Dinleri değişmiş olmakla beraber yinede bu Türk köylülerinin çok büyük bir kısmı dillerine mutlak surette sadık kalmışlar, gizli de olsa İslâmiyet’e bağlılıklarını devam ettirmişlerdir. Nitekim 20. yüzyıl başlarında Rusya’da nisbî bir hürriyet havası esince yine eski dinlerine, İslâmiyet’e dönmüşlerdir.

Kültürel ve Ekonomik Asimilasyon

Çar Üçüncü Aleksandr (1845 -1894) zamanında Müslüman Türkler üzerinde tazyik tam mânâsı ile arttı ve açıkça bir eritme (asimilasyon) politikası takibine başlandı. Türklerin bazı sanayi şubelerinde faaliyeti, bazı illerde oturmaları, ticaret ve öğretmenlik yapmaları yasaklandı.

Kazan ve Kafkas Türkleri bütün Orta Asya’da hiçbir surette arazi satın alamazlar, Türkmenler, Özbekler arasında gezemezler, çar ordularında muayyen bir rütbeden yukarı terfi imkânını bulamazlardı. Bundan başka sırf Müslüman Türklerin nakdî yardımları ile açılan mektep ve medreselerde Rus lisânının ve târihinin okutulması için kanunlar çıkarıldı. Müslüman Türklerin devletin yüksek eğitim kurumlarında okumaları ve tahsil görmeleri menedildi.

Orta Asya Türklüğünün uyanması, ilerlemesi, medeni seviyesinin yükselmesi için çalışan, mahalli tabiriyle ziyalılar (aydınlar) hapis, sürgün gibi cezalarla sindirildi. İslâmiyet aleyhinde çalışan pek çok birlik ve dernek kurularak bunların çalışmaları geniş maddî imkânlarla desteklendi.
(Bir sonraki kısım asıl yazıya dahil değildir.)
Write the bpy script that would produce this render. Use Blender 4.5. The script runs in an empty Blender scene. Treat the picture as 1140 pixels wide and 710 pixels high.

Müslüman Türklerin yardımı ve gayreti ile kurulan mahallî mekteplerde eğitim ve öğretim Ortodoks misyonerlerinin nezareti altına alındı.

Türklerin iktisadî yönden gelişmesini önlemek için bankalar Türk tüccarlarına hiçbir şekilde nakdî yardımda bulunmadı.

Kırgız ve Başkurt topraklarının nüfuslarına nispetle çok geniş olduğu ileri sürülerek arazinin en verimli kısımları ellerinden alındı. Buralara Rusya’nın çeşitli bölgelerinden gelen göçmenler yerleştirildi.

Yerli halkın çocukları aile yuvalarından koparılıp Rus okullarında ve kışlalarında bambaşka bir eğitim tarzına tâbi tutuldu.

Ziyalıları (aydınları) devamlı surette ezilen, gençleri başka bir eğitim çarkına sokulan halk başsız ve ışıksız kaldı.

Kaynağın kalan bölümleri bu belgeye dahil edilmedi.